Renzi si gode il Jobs Act e dà uno schiaffo a Prodi

Il Senato dà il via libera al patto sul lavoro mentre il premier nazionalizza l'Ilva. E definisce un errore la "controriforma" delle pensioni varata dal Professore

Renzi si gode il Jobs Act e dà uno schiaffo a Prodi

Roma«È un giorno storico per il Paese». Matteo Renzi saluta così la fiducia del Senato sul Jobs Act: con166 sì, 112 contrari e un astenuto, la riforma del lavoro ora è legge. Il governo così avrà tempo fino a giugno (6 mesi) per tradurre il suo contenuto in 5 decreti: ammortizzatori sociali, servizi per il lavoro, semplificazione delle procedure e degli adempimenti; riordino delle forme contrattuali; tutela e conciliazione delle esigenze di cura, di vita e di lavoro. Una road map a cui la sinistra di Sel ha già dichiarato guerra.

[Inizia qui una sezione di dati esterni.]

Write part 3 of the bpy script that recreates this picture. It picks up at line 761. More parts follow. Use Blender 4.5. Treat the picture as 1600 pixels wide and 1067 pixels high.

Ma Renzi passa oltre e guarda a ben altri esempi, come Mario Draghi. Nel senso che anche il presidente del Consiglio adotta il lessico del presidente della Bce con i suoi «strumenti non convenzionali» di politica monetaria. Lessico grazie al quale lo spread è sceso a 124 punti. Ecco, Renzi sembra voler percorrere la stessa tecnica di comunicazione e a Montecitorio dice che il governo «è pronto ad utilizzare strumenti non convenzionali», per combattere la disoccupazione al Sud. E se per Draghi si parla di acquisto di titoli pubblici, per Renzi è «un intervento pubblico, per un certo periodo di tempo» per l'Ilva di Taranto. Con l'obbiettivo - spiega il premier - «di consentire all'azienda di affrontare le questioni ambientali e poi tornare sul mercato».

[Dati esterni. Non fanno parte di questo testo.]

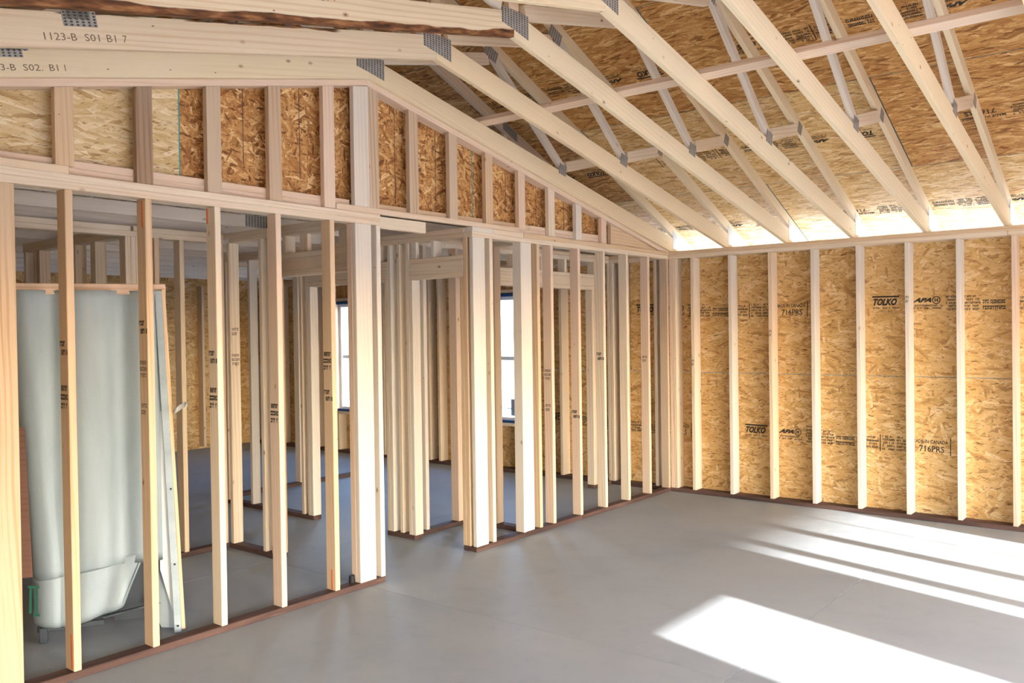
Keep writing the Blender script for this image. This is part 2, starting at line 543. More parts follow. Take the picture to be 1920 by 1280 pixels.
def rough_edges(o, amp, seed):
    rr = random.Random(seed)
    for vtx in o.data.vertices:
        vtx.co += Vector((rr.uniform(-amp, amp), rr.uniform(-amp, amp), rr.uniform(-amp, amp)))

# ---- printed marks -------------------------------------------------
def text_bm(bm, body, height, x, y, width=None, shear=0.0, bold=0.0):
    cu = bpy.data.curves.new('t', 'FONT')
    cu.body = body
    cu.size = 1.0
    cu.shear = shear
    cu.offset = bold
    cu.resolution_u = 2
    ob = bpy.data.objects.new('t', cu)
    COL.objects.link(ob)
    dg = bpy.context.evaluated_depsgraph_get()
    me = bpy.data.meshes.new_from_object(ob.evaluated_get(dg))
    xs = [v.co.x for v in me.vertices]; ys = [v.co.y for v in me.vertices]
    sy = height / (max(ys) - min(ys))
    sx = sy if width is None else width / (max(xs) - min(xs))
    me.transform(Matrix.Translation((x - min(xs) * sx, y - min(ys) * sy, 0)) @ Matrix.Diagonal((sx, sy, 1, 1)))
    bm.from_mesh(me)
    bpy.data.meshes.remove(me)
    bpy.data.objects.remove(ob)
    bpy.data.curves.remove(cu)

def bar(bm, x0, x1, y0, y1):
    bm.faces.new([bm.verts.new(p) for p in ((x0, y0, 0), (x1, y0, 0), (x1, y1, 0), (x0, y1, 0))])

def tiny_rows(bm, x0, x1, y0, y1, rows, rr):
    """rows of print too small to read: broken strokes"""
    hgt = (y1 - y0) / rows
    for k in range(rows):
        x = x0 + rr.uniform(0, 0.01)
        yb = y0 + k * hgt
        while x < x1 - 0.006:
            wd = rr.uniform(0.006, 0.013)
            if rr.random() < 0.82:
                t = rr.random()
                b = yb + hgt * 0.18; tp = yb + hgt * 0.82
                if t < .35:
                    bar(bm, x, x + wd * .45, b, tp); bar(bm, x, x + wd, tp - hgt * .22, tp)
                elif t < .7:
                    bar(bm, x, x + wd * .42, b, tp); bar(bm, x + wd * .58, x + wd, b, tp)
                else:
                    bar(bm, x, x + wd, b, b + hgt * .25); bar(bm, x, x + wd, tp - hgt * .25, tp)
            x += wd + 0.0025

def finish(bm, name, mat):
    me = bpy.data.meshes.new(name)
    bm.to_mesh(me); bm.free()
    me.materials.append(mat)
    return me

def sheet_stamp():
    rr = random.Random(3)
    bm = bmesh.new()
    text_bm(bm, 'TOLKO', 0.064, 0.005, 0.0, 0.20, 0.35, 0.05)
    bar(bm, -0.005, 0.225, 0.072, 0.086)
    tiny_rows(bm, 0.0, 0.225, -0.032, -0.012, 1, rr)
    text_bm(bm, 'MILL 400', 0.017, 0.06, -0.058, 0.11)
    text_bm(bm, 'APA', 0.040, 0.335, 0.022, 0.150, 0.45, 0.055)
    # round certification mark
    cx, cy = 0.525, 0.040
    n = 20
    for i in range(n):
        a0, a1 = 2 * math.pi * i / n, 2 * math.pi * (i + 1) / n
        bm.faces.new([bm.verts.new((cx + rd * math.cos(a), cy + rd * math.sin(a), 0))
                      for rd, a in ((0.026, a0), (0.034, a0), (0.034, a1), (0.026, a1))])
    bar(bm, cx - .014, cx - .006, cy - .016, cy + .016); bar(bm, cx + .004, cx + .013, cy - .016, cy + .016); bar(bm, cx - .014, cx + .013, cy - .003, cy + .004)
    tiny_rows(bm, 0.335, 0.57, -0.040, 0.006, 2, rr)
    tiny_rows(bm, 0.60, 0.72, -0.055, 0.080, 5, rr)
    tiny_rows(bm, 0.74, 0.86, -0.055, 0.080, 5, rr)
    tiny_rows(bm, 0.88, 1.05, -0.055, 0.045, 2, rr)
    tiny_rows(bm, 1.12, 1.26, -0.055, 0.060, 4, rr)
    bar(bm, 1.12, 1.26, 0.010, 0.016)
    bar(bm, 1.27, 1.278, -0.075, 0.075)
    tiny_rows(bm, 1.29, 1.40, -0.065, 0.075, 5, rr)
    tiny_rows(bm, 1.41, 1.50, -0.065, 0.075, 5, rr)
    text_bm(bm, 'MADE IN CANADA', 0.032, 1.545, 0.028, 0.285, 0, 0.02)
    text_bm(bm, '716PRS', 0.054, 1.60, -0.045, 0.20, 0, 0.012)
    bar(bm, 1.845, 1.852, -0.065, 0.085)
    return finish(bm, 'panel_stamp', M_INK)
STAMP = sheet_stamp()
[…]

Piccolo problema. Interventi come quelli tratteggiati dal presidente del Consiglio non sono consentiti da Bruxelles. Rientrano fra quelli classificati come «aiuti di Stato». Vale a dire, devono essere negoziati. Non a caso, Renzi ipotizza una «nazionalizzazione a tempo» come soluzione ultima, qualora non dovessero andare in porto soluzioni come il salvataggio dell'azienda da parte di gruppi italiani o internazionali.

Ad ostacolare la «nazionalizzazione a tempo» sarà soprattutto la Germania che non vede l'ora di semi-monopolizzare il mercato dell'acciaio europeo. D'altra parte proprio Berlino, nel 2008, ha nazionalizzato a tempo le banche - attraverso la sua Cassa depositi e prestiti - per evitarne il fallimento. E Renzi sembra pronto ad aprire un altro fronte con la Merkel; da aggiungere a quello sulla flessibilità di bilancio e sul Piano Juncker: che non piace un granché nemmeno al premier.

Nel 2008, poi, sarebbe dovuto entrare in vigore il cosiddetto «scalone Maroni» sulle pensioni. Sul tema, Renzi recita il mea culpa . «Nella mia onestà intellettuale - annuncia - ho ritenuto un errore del mio partito abolire lo scalone Maroni per le pensioni». Ma quella del presidente del Consiglio è tutt'altro che un'apertura verso al Lega (piuttosto è un ulteriore presa di distanza da Prodi che, da premier, cancellò quella riforma delle pensioni).

Un attimo dopo, infatti, Renzi accusa la Lega di «terrorismo mediatico e demagogia pura, che alla fine si ritorcerà contro chi la fa». Rivolgendosi ai leghisti, aggiunge: «che una parte che alimenta la rabbia e la preoccupazione dei cittadini. Ma se ci diamo da fare ce la possiamo fare».

La parte rimanente del question time alla Camera, Renzi la dedica ad argomenti vari. Ribadisce che è intenzione del governo ridurre il numero delle aziende municipalizzate. «Il loro numero è una vergogna inaccettabile». Rispondendo a Sel commenta: «qualcuno della vostra parte politica diceva “anche i ricchi piangano”.

Credo che il vero obbiettivo della sinistra riformista sia che “anche i poveri devono sorridere”, attraverso un diverso modello di crescita e politica industriale».

C'è spazio anche per la Libia. Il presidente del Consiglio annuncia che il Paese «corre una fase di difficoltà straordinaria e corre il rischio di diventare l'hub del terrorismo internazionale».